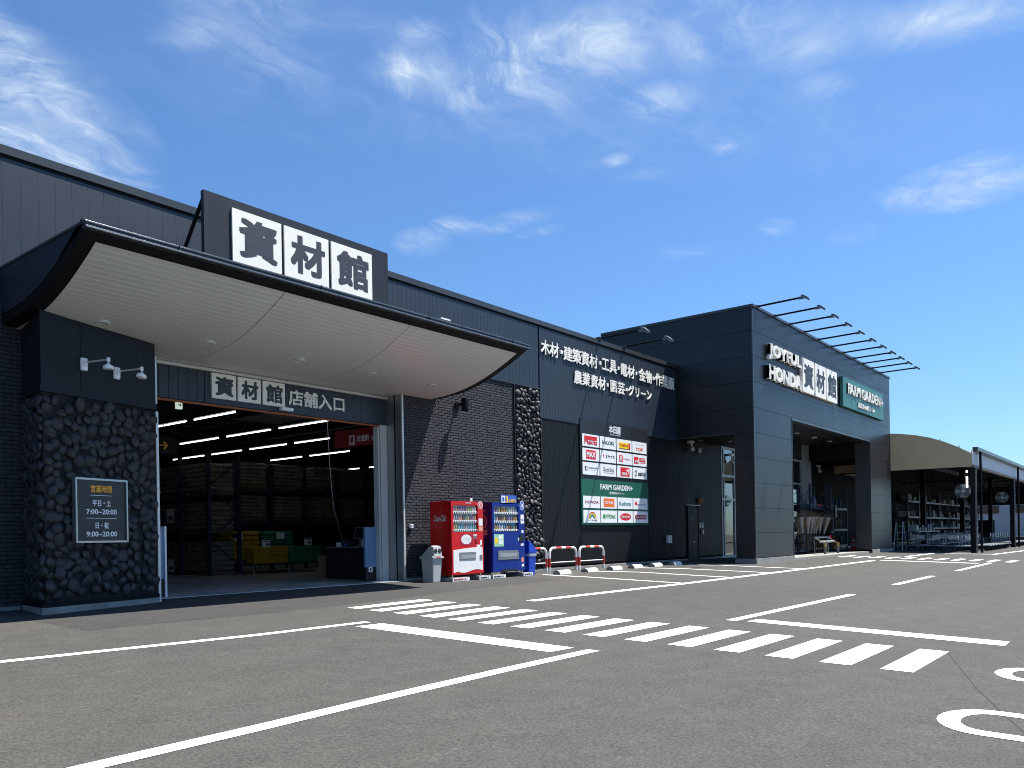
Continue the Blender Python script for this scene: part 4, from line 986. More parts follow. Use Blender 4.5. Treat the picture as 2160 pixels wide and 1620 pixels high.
        patch(x0 + .06, x0 + .45, zb + .68, zb + 1.0, mat('mint_sticker', (.30, .55, .35), .5), 'poster'); patch(x0 + .08, x0 + .20, zb + .76, zb + .9, M_YELL, d=.003); patch(x0 + .24, x0 + .42, zb + .74, zb + .84, M_WPAINT, d=.003); patch(x0 + .24, x0 + .40, zb + .87, zb + .97, M_PLATE, d=.003)
        mb = MB(); mb.yprism([(x0 + .20, zb + .33), (x1 - .28, zb + .33), (x1 - .28, zb + .50), (x1 - .33, zb + .57), (x0 + .20, zb + .57)], yf - .014, yf - .0003); mb.build('delivery_flap', M_PORT, t); patch(x0 + .24, x1 - .36, zb + .40, zb + .50, M_GALV, 'flap_window', .017)
        patch(x1 - .22, x1 - .08, zb + .80, zb + .98, M_BLACK, 'coin_slot', .02); patch(x1 - .18, x1 - .06, zb + .68, zb + .75, M_WPAINT); patch(x1 - .14, x1 - .05, zb + 1.03, zb + 1.10, M_WPAINT); patch(x1 - .30, x1 - .24, zb + .82, zb + .9, M_LSTEEL, 'button'); patch(x1 - .16, x1 - .06, zb + .24, zb + .36, mat('orange_sticker', (.6, .25, .15), .5)); patch(x1 - .15, x1 - .05, zb + .12, zb + .19, M_WPAINT)
        patch(x0 + .33, x1 - .33, zb + .03, zb + .07, M_BLACK, 'vent_slot', .008)
        mb = MB(); mb.box(x1 - .17, x1 - .03, yf - .004, yf - .0003, zb + 1.28, zb + 1.52); mb.build('sticker', M_PLATE, t); lab('つめたい', x1 - .15, x1 - .05, zb + 1.36, zb + 1.40, M_BLUEINK, t, b=.02, y=yf - .0045)
        mb = MB(); mb.ellipse((x1 - .10, yf - .003, zt - .06), .095, .13, n=28, mi=0); mb.ellipse((x1 - .10, yf - .0045, zt - .06), .078, .11, n=28, mi=1); mb.build('round_badge', [M_WPAINT, M_BLUEINK], t); mb = MB(); mb.text('e', (x1 - .135, yf - .0055, zt - .12), .07, .11, bold=.06); mb.build('badge_mark', M_WPAINT, t)
        mb = MB(); mb.box(x0 + .36, x0 + 1.02, yf + .0, yf + .02, zt - .03, zt + .2); top = mb.build('topper', M_BLUEINK, t)
        mb = MB(); mb.box(x0 + .38, x0 + .53, yf - .003, yf - .0002, zt - .0, zt + .18); mb.build('topper_plate', M_PLATE, top); mb = MB(); mb.text('e', (x0 + .41, yf - .0035, zt + .03), .09, .12, bold=.05); mb.build('badge_mark', M_BLUEINK, top)
        mb = MB(); mb.text('3', (x0 + .56, yf - .001, zt + .0), .10, .17, bold=.05); mb.text('本発見!', (x0 + .67, yf - .001, zt + .01), .32, .09, bold=.03); mb.build('topper_lettering', M_YELL, top)
        sd = x0 - 0.0012; yc = yf + .34
        mb = MB(); mb.text('BOSS', (sd, yf + .70, zb + .98), .52, .14, xd=(0, -1, 0), nd=(-1, 0, 0), bold=.05); mb.ellipse((sd, yc + .05, zb + 1.33), .20, .20, n=32, xd=(0, -1, 0), inner=.86); mb.ellipse((sd, yc + .05, zb + 1.33), .13, .13, n=32, xd=(0, -1, 0), inner=.9); mb.text('COFFEE', (sd, yf + .62, zb + 1.58), .40, .06, xd=(0, -1, 0), nd=(-1, 0, 0), bold=.03); mb.build('side_lettering', M_GALV, t)
    mb = MB()
    for xx in (x0 + .06, x1 - .06):
        for yy in (yf + .06, yr - .06):
            mb.tube([(xx, yy, zb - 0.05), (xx, yy, zb + 0.02)], 0.02, 8)
    mb.build('feet', M_LSTEEL, t)
    return t
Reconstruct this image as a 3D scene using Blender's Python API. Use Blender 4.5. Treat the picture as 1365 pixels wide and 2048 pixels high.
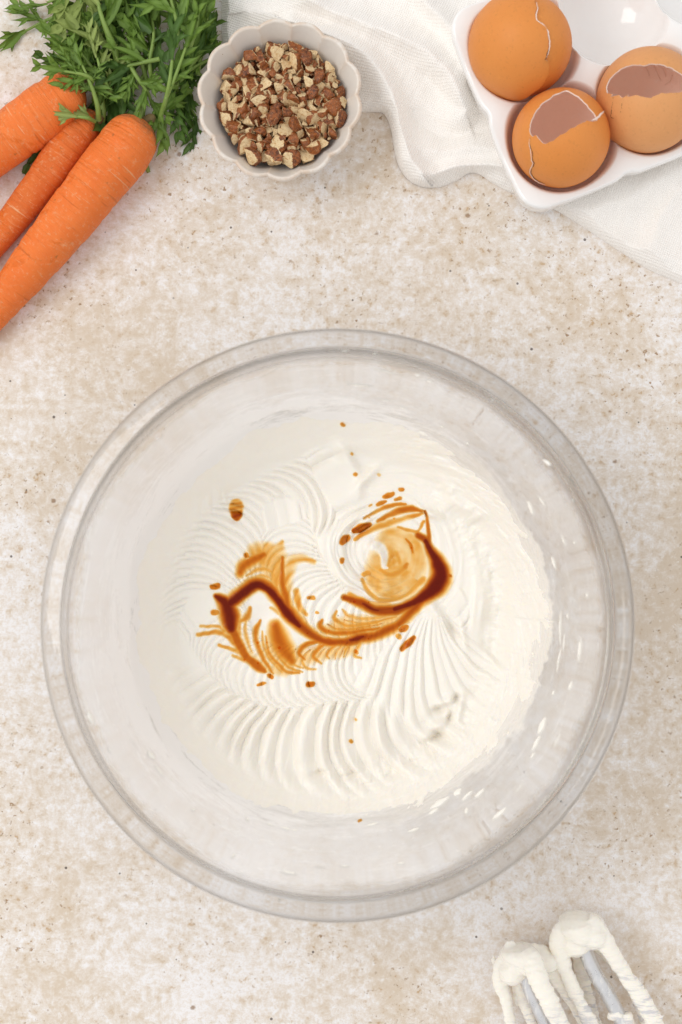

+--

Goal —
Set the entries down again exactly. Do not include the images.

Finished exercise —
Continue the Blender Python script for this scene: part 4, from line 986. More parts follow. Use Blender 4.5. Treat the picture as 2160 pixels wide and 1620 pixels high.
        patch(x0 + .06, x0 + .45, zb + .68, zb + 1.0, mat('mint_sticker', (.30, .55, .35), .5), 'poster'); patch(x0 + .08, x0 + .20, zb + .76, zb + .9, M_YELL, d=.003); patch(x0 + .24, x0 + .42, zb + .74, zb + .84, M_WPAINT, d=.003); patch(x0 + .24, x0 + .40, zb + .87, zb + .97, M_PLATE, d=.003)
        mb = MB(); mb.yprism([(x0 + .20, zb + .33), (x1 - .28, zb + .33), (x1 - .28, zb + .50), (x1 - .33, zb + .57), (x0 + .20, zb + .57)], yf - .014, yf - .0003); mb.build('delivery_flap', M_PORT, t); patch(x0 + .24, x1 - .36, zb + .40, zb + .50, M_GALV, 'flap_window', .017)
        patch(x1 - .22, x1 - .08, zb + .80, zb + .98, M_BLACK, 'coin_slot', .02); patch(x1 - .18, x1 - .06, zb + .68, zb + .75, M_WPAINT); patch(x1 - .14, x1 - .05, zb + 1.03, zb + 1.10, M_WPAINT); patch(x1 - .30, x1 - .24, zb + .82, zb + .9, M_LSTEEL, 'button'); patch(x1 - .16, x1 - .06, zb + .24, zb + .36, mat('orange_sticker', (.6, .25, .15), .5)); patch(x1 - .15, x1 - .05, zb + .12, zb + .19, M_WPAINT)
        patch(x0 + .33, x1 - .33, zb + .03, zb + .07, M_BLACK, 'vent_slot', .008)
        mb = MB(); mb.box(x1 - .17, x1 - .03, yf - .004, yf - .0003, zb + 1.28, zb + 1.52); mb.build('sticker', M_PLATE, t); lab('つめたい', x1 - .15, x1 - .05, zb + 1.36, zb + 1.40, M_BLUEINK, t, b=.02, y=yf - .0045)
        mb = MB(); mb.ellipse((x1 - .10, yf - .003, zt - .06), .095, .13, n=28, mi=0); mb.ellipse((x1 - .10, yf - .0045, zt - .06), .078, .11, n=28, mi=1); mb.build('round_badge', [M_WPAINT, M_BLUEINK], t); mb = MB(); mb.text('e', (x1 - .135, yf - .0055, zt - .12), .07, .11, bold=.06); mb.build('badge_mark', M_WPAINT, t)
        mb = MB(); mb.box(x0 + .36, x0 + 1.02, yf + .0, yf + .02, zt - .03, zt + .2); top = mb.build('topper', M_BLUEINK, t)
        mb = MB(); mb.box(x0 + .38, x0 + .53, yf - .003, yf - .0002, zt - .0, zt + .18); mb.build('topper_plate', M_PLATE, top); mb = MB(); mb.text('e', (x0 + .41, yf - .0035, zt + .03), .09, .12, bold=.05); mb.build('badge_mark', M_BLUEINK, top)
        mb = MB(); mb.text('3', (x0 + .56, yf - .001, zt + .0), .10, .17, bold=.05); mb.text('本発見!', (x0 + .67, yf - .001, zt + .01), .32, .09, bold=.03); mb.build('topper_lettering', M_YELL, top)
        sd = x0 - 0.0012; yc = yf + .34
        mb = MB(); mb.text('BOSS', (sd, yf + .70, zb + .98), .52, .14, xd=(0, -1, 0), nd=(-1, 0, 0), bold=.05); mb.ellipse((sd, yc + .05, zb + 1.33), .20, .20, n=32, xd=(0, -1, 0), inner=.86); mb.ellipse((sd, yc + .05, zb + 1.33), .13, .13, n=32, xd=(0, -1, 0), inner=.9); mb.text('COFFEE', (sd, yf + .62, zb + 1.58), .40, .06, xd=(0, -1, 0), nd=(-1, 0, 0), bold=.03); mb.build('side_lettering', M_GALV, t)
    mb = MB()
    for xx in (x0 + .06, x1 - .06):
        for yy in (yf + .06, yr - .06):
            mb.tube([(xx, yy, zb - 0.05), (xx, yy, zb + 0.02)], 0.02, 8)
    mb.build('feet', M_LSTEEL, t)
    return t
Reconstruct this image as a 3D scene using Blender's Python API. Use Blender 4.5. Treat the picture as 1365 pixels wide and 2048 pixels high.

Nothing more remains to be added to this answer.